Nuova raffica di condanne della Corte dei Conti: dovranno restituire le somme percepite. Dai controlli della Guardia di Finanza sulla spesa pubblica saltano fuori agevolazioni a condannati per ’ndrangheta o sorvegliati speciali

Rieccoci. Cambiano i nomi, non l’accusa: le ’ndrine continuano a mettere il cappello sul contributi comunitari nel settore dell’agricoltura. E non cambia neppure il finale, almeno nei casi (forse solo la punta dell’iceberg) scoperti dalla Guardia di Finanza e rimessi alla Corte dei Conti: le somme, che costituiscono danno erariale vanno restituite fino all’ultimo centesimo, con tanto di interessi e spese legali.
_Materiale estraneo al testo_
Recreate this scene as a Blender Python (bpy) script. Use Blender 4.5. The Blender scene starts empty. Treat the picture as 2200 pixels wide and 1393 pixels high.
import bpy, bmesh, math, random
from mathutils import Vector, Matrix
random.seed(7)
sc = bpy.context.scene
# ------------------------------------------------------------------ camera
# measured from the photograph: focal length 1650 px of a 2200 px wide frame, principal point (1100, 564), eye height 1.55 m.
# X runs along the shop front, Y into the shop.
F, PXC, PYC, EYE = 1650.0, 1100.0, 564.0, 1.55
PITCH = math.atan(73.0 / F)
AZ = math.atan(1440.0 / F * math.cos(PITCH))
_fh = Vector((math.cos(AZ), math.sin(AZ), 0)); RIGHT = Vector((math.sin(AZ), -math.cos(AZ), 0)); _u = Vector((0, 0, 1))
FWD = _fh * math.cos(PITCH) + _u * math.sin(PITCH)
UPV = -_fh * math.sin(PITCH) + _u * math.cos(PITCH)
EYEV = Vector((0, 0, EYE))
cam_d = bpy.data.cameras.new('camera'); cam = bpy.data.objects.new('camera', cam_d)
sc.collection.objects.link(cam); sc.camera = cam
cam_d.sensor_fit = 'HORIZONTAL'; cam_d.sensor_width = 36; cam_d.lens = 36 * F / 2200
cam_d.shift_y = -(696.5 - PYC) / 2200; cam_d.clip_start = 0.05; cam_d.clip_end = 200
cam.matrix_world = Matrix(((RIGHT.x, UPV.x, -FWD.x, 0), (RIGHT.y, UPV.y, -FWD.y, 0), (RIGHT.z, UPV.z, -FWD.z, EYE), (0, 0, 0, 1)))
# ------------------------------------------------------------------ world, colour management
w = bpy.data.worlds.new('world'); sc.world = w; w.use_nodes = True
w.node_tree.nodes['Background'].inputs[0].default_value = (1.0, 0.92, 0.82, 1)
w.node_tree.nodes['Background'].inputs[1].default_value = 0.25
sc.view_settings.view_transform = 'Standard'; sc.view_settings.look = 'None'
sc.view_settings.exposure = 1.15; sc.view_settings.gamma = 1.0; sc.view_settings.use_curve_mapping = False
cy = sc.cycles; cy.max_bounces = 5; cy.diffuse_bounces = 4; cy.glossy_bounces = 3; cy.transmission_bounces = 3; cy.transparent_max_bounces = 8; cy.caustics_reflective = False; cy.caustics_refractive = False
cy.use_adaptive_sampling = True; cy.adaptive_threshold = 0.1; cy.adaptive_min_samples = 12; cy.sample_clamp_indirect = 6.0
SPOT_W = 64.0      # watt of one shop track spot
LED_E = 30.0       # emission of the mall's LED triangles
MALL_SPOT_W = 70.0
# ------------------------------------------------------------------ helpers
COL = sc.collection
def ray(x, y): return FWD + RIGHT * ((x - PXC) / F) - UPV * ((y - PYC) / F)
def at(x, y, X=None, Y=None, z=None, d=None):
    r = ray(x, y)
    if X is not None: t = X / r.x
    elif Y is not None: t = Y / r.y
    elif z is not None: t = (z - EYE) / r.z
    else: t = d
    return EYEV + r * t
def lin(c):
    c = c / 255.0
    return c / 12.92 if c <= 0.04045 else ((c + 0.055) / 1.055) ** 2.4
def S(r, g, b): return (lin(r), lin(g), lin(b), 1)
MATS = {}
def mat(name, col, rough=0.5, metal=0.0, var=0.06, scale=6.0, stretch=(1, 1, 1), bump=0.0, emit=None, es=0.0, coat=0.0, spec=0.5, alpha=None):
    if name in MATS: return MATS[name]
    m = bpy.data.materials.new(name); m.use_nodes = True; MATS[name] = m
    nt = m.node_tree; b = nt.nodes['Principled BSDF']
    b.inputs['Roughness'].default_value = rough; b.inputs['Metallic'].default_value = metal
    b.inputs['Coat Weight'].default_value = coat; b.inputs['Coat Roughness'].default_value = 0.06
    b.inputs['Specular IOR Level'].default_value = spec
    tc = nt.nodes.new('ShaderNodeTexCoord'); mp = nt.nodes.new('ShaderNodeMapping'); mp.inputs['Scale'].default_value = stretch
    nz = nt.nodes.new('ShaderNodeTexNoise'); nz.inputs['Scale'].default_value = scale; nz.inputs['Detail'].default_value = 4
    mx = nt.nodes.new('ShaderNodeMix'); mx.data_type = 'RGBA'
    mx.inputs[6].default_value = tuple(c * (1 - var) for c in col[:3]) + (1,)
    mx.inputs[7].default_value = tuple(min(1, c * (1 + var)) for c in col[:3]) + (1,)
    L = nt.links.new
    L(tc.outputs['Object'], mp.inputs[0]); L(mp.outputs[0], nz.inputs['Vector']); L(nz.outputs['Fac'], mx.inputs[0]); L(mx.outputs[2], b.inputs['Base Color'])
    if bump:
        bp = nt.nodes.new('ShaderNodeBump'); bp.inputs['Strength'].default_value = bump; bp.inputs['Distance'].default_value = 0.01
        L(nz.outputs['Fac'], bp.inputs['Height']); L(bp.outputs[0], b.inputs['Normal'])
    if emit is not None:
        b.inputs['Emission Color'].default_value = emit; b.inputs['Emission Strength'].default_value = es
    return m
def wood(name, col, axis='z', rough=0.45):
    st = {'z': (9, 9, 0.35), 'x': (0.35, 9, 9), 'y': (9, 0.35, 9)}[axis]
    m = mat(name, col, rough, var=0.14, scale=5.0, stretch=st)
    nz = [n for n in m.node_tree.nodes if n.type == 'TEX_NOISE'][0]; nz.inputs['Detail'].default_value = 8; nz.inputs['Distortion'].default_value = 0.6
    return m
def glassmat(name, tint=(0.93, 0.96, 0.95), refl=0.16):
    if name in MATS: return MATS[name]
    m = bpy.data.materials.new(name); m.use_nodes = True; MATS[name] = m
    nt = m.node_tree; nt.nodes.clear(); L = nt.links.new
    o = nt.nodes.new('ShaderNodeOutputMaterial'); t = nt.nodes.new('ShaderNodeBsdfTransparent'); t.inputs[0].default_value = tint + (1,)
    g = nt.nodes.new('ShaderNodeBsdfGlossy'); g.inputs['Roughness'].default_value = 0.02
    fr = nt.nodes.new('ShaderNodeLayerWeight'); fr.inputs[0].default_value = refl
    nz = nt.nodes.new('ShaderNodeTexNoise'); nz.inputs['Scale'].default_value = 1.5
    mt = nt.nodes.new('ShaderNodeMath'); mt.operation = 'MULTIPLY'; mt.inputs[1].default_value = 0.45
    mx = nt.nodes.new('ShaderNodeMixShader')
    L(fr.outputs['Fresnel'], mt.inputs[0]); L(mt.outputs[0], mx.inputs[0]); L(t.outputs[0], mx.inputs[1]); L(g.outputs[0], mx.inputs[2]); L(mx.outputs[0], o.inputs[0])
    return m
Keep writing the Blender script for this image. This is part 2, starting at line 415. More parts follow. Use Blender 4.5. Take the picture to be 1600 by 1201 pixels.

L’ultima sentenza della sezione giurisdizionale per la Calabria è di questi giorni. E riguarda otto soggetti (uno solo è stato assolto), tutti della Piana di Gioia e del Vibonese, condannati a seguito «dell’individuazione della indebita percezione di contributi pubblici dei fondi Ue e nazionali, da parte di soggetti indiziati di appartenere alla criminalità organizzata», in quanto «destinatari di misure di prevenzione o condanne».
Il campionario dei responsabili della truffa comunitaria va dal condannato in via definitiva per associazione di tipo mafioso al sorvegliato speciale, per un totale di quasi 50mila euro indebitamente incassati, nel corso degli anni, dall’Arcea.
Il processo contabile fa seguito alla segnalazione trasmessa dalla Compagnia di Gioia Tauro della Guardia di Finanza nell’agosto 2021 «a seguito di specifici controlli in materia di spesa pubblica nazionale e comunitaria». Non c’è dubbio sul dolo, almeno secondo la Procura regionale visto che «i convenuti avevano dichiarato, tra l’altro – si legge nell’atto di citazione – di “non essere sottoposto a pene detentive e/o misure accessorie interdittive o limitative della capacità giuridica e di agire”». Inoltre, la Procura ha annotato che «durante il periodo di detenzione i convenuti non riunivano né i requisiti soggettivi di “agricoltore” né quelli di “agricoltore attivo”». Tesi confermate dal collegio giudicante, secondo cui «emerge senza alcun dubbio una procedura contributiva illegittima fondata su domande presentate da richiedenti privi dei requisiti soggettivi», recita la sentenza.